Les autorités gambiennes ont publié, ce dimanche, la liste tant attendue des biens saisis et revendus de l’ancien dictateur Yahya Jammeh. Cette publication fait suite à une montée de la pression populaire et de vives protestations réclamant plus de transparence sur la gestion de ces actifs.
Selon une enquête du média d’investigation The Republic, rendue publique fin avril, des centaines de biens — dont des véhicules de luxe, propriétés immobilières, terres agricoles et matériels — ont été vendus sans information préalable au public. Leur valeur est estimée à environ 300 millions de dollars. Ces révélations ont déclenché une tempête médiatique et politique dans ce petit pays d’Afrique de l’Ouest, parmi les plus pauvres du continent.
Des accusations de favoritisme et d'opacité
Des organisations de la société civile et des partis de l’opposition accusent le gouvernement d’avoir bradé ces biens à des proches du pouvoir, à des prix largement sous-évalués. Elles réclament non seulement la liste complète des biens saisis à Yahya Jammeh, mais aussi celle des bénéficiaires des ventes.
Vendredi dernier, 27 membres du collectif Les Gambiens contre les biens spoliés (GALA) ont été arrêtés lors d’une manifestation non autorisée. Le lendemain, plusieurs milliers de personnes ont envahi les rues de Banjul pour exiger la libération des manifestants, mais également pour réclamer la transparence totale sur le processus de liquidation des actifs de l’ex-président.
Face à cette pression, le ministère gambien de la Justice a publié une première liste des avoirs de Yahya Jammeh, précisant que leur vente s’est opérée par le biais d’organismes reconnus par l’État. Le ministère a aussi promis de rendre publics les noms des acheteurs ainsi que les montants de chaque transaction. Selon les autorités, les fonds issus de ces ventes seront destinés à l’indemnisation des victimes du régime Jammeh.

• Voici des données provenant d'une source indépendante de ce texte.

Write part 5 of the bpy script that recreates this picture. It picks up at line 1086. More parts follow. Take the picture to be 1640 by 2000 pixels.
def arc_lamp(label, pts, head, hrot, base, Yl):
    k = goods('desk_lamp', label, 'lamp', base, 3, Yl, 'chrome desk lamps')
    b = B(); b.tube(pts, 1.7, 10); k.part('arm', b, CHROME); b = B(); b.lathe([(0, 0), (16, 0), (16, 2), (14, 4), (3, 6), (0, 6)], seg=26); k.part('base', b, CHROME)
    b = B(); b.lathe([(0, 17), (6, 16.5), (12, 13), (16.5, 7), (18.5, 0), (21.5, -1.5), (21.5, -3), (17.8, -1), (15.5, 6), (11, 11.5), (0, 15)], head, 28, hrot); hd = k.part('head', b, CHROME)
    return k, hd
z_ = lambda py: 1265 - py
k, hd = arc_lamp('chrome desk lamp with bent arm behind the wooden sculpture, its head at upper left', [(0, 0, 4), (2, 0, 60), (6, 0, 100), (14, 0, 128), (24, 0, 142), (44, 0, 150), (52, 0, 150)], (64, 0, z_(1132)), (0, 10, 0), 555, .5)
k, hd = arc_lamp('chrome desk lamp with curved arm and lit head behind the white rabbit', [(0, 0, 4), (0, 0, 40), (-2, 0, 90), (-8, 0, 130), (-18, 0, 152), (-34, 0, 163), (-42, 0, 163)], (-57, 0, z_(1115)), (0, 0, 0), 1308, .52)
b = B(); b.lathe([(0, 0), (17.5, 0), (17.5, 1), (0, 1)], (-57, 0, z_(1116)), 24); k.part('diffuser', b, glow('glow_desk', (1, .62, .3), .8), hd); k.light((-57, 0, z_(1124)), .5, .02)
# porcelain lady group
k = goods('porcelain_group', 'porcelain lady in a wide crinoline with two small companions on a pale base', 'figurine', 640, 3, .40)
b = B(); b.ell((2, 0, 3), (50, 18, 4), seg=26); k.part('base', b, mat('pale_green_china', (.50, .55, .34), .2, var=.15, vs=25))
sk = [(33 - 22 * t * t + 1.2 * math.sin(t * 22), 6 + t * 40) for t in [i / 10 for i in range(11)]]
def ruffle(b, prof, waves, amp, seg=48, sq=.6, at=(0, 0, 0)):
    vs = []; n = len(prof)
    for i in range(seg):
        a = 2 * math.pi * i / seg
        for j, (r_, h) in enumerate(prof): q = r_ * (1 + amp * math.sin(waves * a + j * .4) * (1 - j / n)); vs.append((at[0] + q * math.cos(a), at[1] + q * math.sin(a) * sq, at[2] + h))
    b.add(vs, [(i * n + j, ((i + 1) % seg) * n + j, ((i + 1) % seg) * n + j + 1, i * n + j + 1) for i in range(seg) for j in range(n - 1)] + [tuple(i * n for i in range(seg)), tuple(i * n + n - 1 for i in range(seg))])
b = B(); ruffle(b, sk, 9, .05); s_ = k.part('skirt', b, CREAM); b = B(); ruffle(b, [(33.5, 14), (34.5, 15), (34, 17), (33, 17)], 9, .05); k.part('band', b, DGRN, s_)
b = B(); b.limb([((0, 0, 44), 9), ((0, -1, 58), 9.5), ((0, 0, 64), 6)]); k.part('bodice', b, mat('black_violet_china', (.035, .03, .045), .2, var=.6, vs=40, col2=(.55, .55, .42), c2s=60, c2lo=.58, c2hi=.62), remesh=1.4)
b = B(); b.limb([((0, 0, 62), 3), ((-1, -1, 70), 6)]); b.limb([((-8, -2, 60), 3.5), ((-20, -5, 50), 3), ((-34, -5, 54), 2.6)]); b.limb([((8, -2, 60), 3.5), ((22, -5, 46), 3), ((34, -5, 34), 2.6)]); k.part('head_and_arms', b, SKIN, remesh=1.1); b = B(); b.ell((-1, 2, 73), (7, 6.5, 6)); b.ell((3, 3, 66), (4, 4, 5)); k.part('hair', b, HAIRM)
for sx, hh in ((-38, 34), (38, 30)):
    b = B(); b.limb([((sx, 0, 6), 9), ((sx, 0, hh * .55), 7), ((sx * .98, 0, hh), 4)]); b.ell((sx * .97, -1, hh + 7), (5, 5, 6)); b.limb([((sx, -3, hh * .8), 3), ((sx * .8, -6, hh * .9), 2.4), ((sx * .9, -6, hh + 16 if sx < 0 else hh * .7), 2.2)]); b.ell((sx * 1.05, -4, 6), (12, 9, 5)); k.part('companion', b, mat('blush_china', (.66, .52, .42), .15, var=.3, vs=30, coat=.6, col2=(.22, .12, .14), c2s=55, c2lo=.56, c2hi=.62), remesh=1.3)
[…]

Yahya Jammeh : un règne autoritaire marqué par la terreur et la répression
Arrivé au pouvoir en juillet 1994 à la suite d’un coup d’État militaire, Yahya Jammeh a dirigé la Gambie pendant 22 ans d’une main de fer. Son régime est tristement célèbre pour ses violations massives des droits humains, notamment des arrestations arbitraires, des disparitions forcées, des actes de torture, ainsi que des exécutions extrajudiciaires. Des journalistes, des opposants politiques, des défenseurs des droits humains et même des citoyens ordinaires ont été les victimes d’un système fondé sur la peur et la répression.
Après sa défaite électorale en 2016 face à Adama Barrow, Yahya Jammeh a d’abord refusé de céder le pouvoir avant de s’exiler en janvier 2017 en Guinée équatoriale, sous la pression de la CEDEAO.
En 2022, le gouvernement gambien a officiellement adopté les recommandations de la Commission vérité, réconciliation et réparations (TRRC), qui a documenté les crimes de son régime. Près de 70 responsables, dont Jammeh lui-même, sont cités pour des poursuites judiciaires. En décembre 2024, la Communauté économique des États de l’Afrique de l’Ouest (CEDEAO) a validé la création d’un tribune spécial chargé de juger les crimes commis sous son régime.
Avec la publication de la liste des biens et l’engagement à publier les noms des acquéreurs, le gouvernement tente de calmer la colère populaire. Mais pour de nombreux Gambiens, il s’agit aussi d’un test de sincérité : celui de savoir si les promesses de justice et de transparence post-Jammeh seront véritablement tenues.